Brief: Locate the word "part" in the material, then show every line that holds it.
**** Recorded data ****
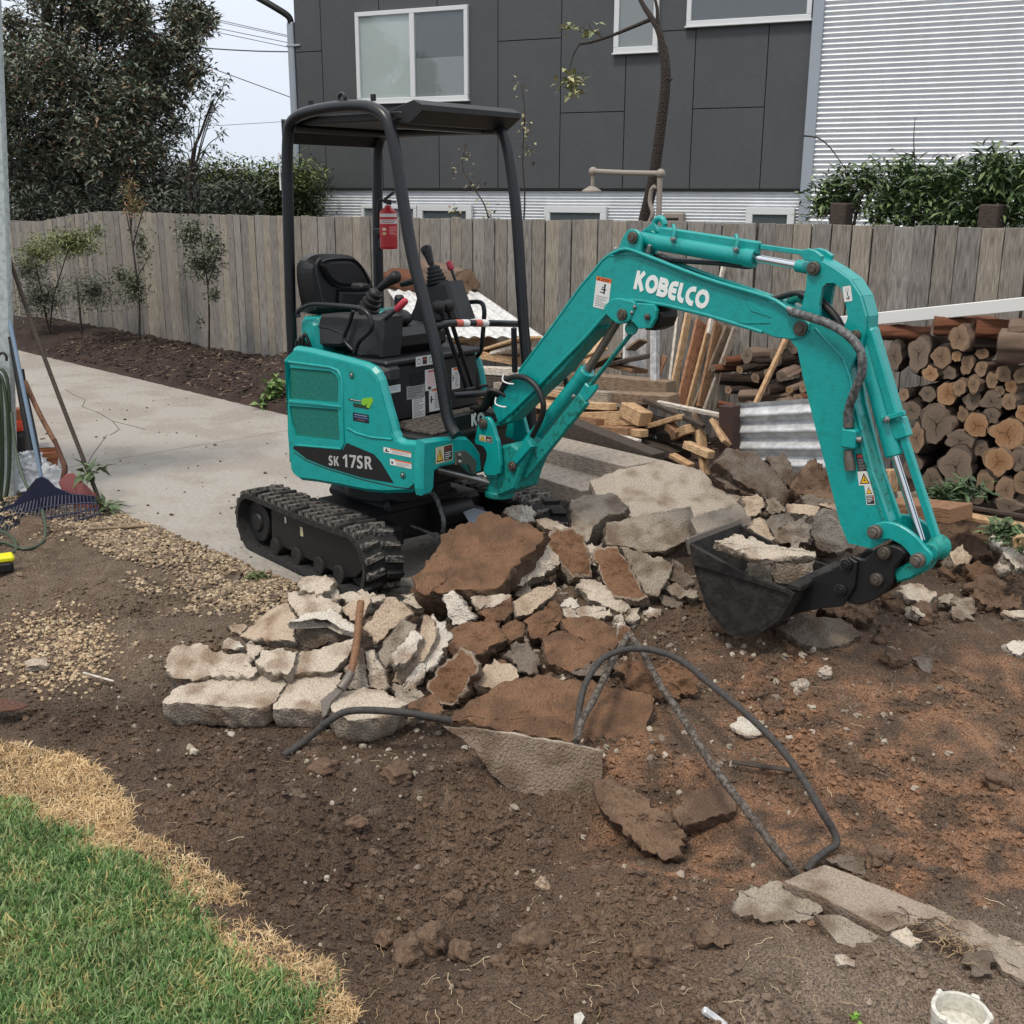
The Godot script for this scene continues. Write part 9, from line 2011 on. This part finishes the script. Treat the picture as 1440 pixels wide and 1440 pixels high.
****
**** Recorded data ****
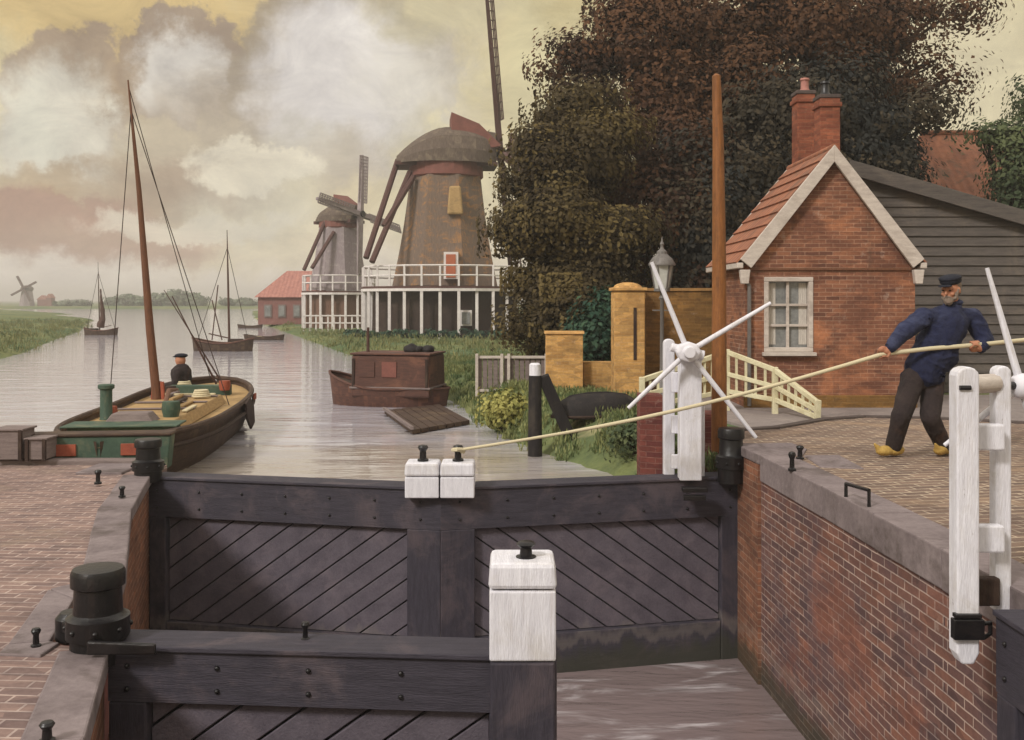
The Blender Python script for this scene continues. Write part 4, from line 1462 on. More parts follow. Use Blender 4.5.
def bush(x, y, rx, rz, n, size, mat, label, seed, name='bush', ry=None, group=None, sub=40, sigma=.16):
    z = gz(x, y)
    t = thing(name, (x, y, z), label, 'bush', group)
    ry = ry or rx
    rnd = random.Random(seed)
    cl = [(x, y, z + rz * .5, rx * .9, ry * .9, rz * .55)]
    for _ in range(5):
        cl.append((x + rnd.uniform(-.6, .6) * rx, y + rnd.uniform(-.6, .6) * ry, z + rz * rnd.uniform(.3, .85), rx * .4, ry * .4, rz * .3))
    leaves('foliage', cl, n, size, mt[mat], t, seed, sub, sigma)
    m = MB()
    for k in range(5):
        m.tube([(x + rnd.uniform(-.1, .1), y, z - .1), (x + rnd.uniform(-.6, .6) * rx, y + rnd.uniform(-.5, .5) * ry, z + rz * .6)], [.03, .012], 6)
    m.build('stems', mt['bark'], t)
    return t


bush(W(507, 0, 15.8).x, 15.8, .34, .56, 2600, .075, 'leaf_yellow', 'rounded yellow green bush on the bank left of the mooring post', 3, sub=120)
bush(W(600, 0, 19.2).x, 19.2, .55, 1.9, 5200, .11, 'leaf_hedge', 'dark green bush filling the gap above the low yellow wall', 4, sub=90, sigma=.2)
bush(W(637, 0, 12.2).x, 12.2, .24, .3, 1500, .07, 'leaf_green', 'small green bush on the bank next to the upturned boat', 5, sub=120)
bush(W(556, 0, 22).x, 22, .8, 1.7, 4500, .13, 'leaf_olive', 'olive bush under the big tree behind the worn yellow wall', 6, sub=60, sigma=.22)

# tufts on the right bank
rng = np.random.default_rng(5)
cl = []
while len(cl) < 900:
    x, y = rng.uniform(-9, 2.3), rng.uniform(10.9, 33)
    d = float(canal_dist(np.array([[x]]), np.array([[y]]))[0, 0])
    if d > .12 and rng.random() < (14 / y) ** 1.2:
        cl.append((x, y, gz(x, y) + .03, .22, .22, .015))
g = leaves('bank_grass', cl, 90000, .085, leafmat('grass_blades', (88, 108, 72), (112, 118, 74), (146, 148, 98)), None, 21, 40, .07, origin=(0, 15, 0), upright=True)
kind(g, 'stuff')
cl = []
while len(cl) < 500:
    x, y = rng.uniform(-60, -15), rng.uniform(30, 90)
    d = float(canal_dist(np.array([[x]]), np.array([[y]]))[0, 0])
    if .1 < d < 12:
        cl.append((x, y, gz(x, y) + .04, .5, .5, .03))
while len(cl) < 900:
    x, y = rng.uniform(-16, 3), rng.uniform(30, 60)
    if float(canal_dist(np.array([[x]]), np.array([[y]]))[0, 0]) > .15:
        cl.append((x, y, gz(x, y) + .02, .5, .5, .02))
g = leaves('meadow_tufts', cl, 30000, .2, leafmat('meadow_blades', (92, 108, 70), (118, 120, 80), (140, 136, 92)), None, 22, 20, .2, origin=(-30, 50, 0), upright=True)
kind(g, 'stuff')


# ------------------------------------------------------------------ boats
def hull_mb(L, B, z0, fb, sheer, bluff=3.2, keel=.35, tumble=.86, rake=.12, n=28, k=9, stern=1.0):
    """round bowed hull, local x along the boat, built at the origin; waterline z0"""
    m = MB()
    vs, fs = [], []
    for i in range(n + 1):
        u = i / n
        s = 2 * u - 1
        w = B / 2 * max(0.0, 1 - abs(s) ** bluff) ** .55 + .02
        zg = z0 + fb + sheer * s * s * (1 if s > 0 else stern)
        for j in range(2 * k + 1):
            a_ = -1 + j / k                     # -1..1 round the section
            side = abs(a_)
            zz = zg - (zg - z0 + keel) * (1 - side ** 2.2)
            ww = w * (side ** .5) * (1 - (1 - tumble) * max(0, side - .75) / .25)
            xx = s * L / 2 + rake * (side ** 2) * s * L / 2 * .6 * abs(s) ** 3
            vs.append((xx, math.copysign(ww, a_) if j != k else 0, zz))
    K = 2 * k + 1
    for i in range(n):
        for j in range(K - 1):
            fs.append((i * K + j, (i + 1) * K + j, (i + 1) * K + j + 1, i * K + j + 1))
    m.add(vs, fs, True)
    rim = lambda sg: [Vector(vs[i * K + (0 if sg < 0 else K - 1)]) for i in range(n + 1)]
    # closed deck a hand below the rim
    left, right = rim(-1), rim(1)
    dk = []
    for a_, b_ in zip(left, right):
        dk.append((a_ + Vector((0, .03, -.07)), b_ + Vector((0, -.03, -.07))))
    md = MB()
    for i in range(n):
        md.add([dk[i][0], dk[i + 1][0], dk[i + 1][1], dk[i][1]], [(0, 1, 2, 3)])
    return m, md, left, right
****
Task answer:
The Godot script for this scene continues. Write part 9, from line 2011 on. This part finishes the script. Treat the picture as 1440 pixels wide and 1440 pixels high.
The Blender Python script for this scene continues. Write part 4, from line 1462 on. More parts follow. Use Blender 4.5.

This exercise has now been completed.